Glenn Beck was a guest tonight on 9-11 Truther Andrew Napolitano's show on the Fox Business Network. During the show, Napolitano came out strongly against raising the debt ceiling, calling it “an easy” decision. Beck did take a clear position, but at one point, he said that if Republicans went along with Obama's call to raise the debt ceiling, “that will be the beginning of the end of the Republicans.”
Since refusing to raise the debt ceiling would cause the United States to default on its obligations, it would basically throw the country into turmoil.

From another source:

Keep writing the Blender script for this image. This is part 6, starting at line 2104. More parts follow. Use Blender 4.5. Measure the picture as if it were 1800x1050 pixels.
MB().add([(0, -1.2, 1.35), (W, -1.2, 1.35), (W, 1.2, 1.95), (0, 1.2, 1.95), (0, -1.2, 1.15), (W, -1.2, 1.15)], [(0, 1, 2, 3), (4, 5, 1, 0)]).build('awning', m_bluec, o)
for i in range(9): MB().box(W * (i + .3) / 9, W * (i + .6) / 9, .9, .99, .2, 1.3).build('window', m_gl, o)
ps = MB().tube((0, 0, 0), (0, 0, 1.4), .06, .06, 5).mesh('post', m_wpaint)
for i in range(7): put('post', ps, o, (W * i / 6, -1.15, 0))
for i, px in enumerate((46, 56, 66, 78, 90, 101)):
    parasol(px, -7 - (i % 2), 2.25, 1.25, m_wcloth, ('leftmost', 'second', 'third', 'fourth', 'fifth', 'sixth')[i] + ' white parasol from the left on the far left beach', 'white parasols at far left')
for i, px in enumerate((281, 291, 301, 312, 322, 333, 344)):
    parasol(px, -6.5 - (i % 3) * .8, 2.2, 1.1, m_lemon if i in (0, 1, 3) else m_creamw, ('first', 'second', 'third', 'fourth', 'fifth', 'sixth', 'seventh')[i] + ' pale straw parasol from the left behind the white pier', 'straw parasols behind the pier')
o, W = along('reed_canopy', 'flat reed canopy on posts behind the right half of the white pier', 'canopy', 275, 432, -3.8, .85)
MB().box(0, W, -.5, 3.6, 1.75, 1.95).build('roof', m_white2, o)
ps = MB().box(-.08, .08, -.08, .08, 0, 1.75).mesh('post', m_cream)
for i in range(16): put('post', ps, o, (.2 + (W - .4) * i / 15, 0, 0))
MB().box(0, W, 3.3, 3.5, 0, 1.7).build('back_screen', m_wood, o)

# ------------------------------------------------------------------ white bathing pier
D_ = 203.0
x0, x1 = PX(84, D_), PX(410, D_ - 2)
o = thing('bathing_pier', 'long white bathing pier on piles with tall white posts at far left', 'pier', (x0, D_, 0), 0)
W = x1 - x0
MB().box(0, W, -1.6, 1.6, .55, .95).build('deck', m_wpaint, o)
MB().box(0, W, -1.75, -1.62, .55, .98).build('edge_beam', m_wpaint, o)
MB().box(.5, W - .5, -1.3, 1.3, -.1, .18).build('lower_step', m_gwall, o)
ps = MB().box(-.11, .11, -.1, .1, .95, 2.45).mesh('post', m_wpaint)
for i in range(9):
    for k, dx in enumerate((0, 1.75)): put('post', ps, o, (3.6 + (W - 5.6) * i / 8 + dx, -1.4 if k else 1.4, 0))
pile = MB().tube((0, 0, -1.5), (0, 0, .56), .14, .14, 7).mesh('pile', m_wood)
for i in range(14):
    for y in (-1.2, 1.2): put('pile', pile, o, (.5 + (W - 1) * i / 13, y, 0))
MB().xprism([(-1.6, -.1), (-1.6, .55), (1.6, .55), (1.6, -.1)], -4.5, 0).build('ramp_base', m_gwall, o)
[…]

Thus, as conservative blogger Allah Pundit has noted, Napolitano (and possibly) Beck are embracing something resembling the supposed Cloward-Piven strategy of creating a crisis in order to bring about reforms.
Indeed, Beck said that if Congress does not raise the debt ceiling, “the rest of the world flees from America,” “that means we crash things” and that “our monetary system could collapse.” Napolitano said that refusing to raise the debt ceiling “would mean there won't be enough money to pay the troops,” and “there won't be enough to pay Social Security.” Napolitano added, “It means the government will have to make very hard choices and that's what we elected them to do” and we will learn that “nobody will lend us money in the future and we will have to stick within our means.”
One might think Beck would be against such a deliberate collapse of the system. Beck attacks Cloward & Piven all the time for trying to do this. In fact, just today, Beck attacked Frances Fox Piven herself saying that Piven was trying to “cause a revolution by financially collapsing the American system.”
So apparently in Beck's mind, progressives who supposedly advocate “financially collapsing the American system” are evil and must be stopped. But when his buddy Napolitano calls for the collapse of our monetary system, that might just be a good idea.
Incidentally, Piven says she was not advocating revolution or a total collapse of the American system. Rather, she was campaigning to ensure that all poor people receive welfare benefits, which would overburden cities who could not afford what they promised and necessitate “federalizing the program to relieve fiscal pressures, and improving it to satisfy the minority poor.”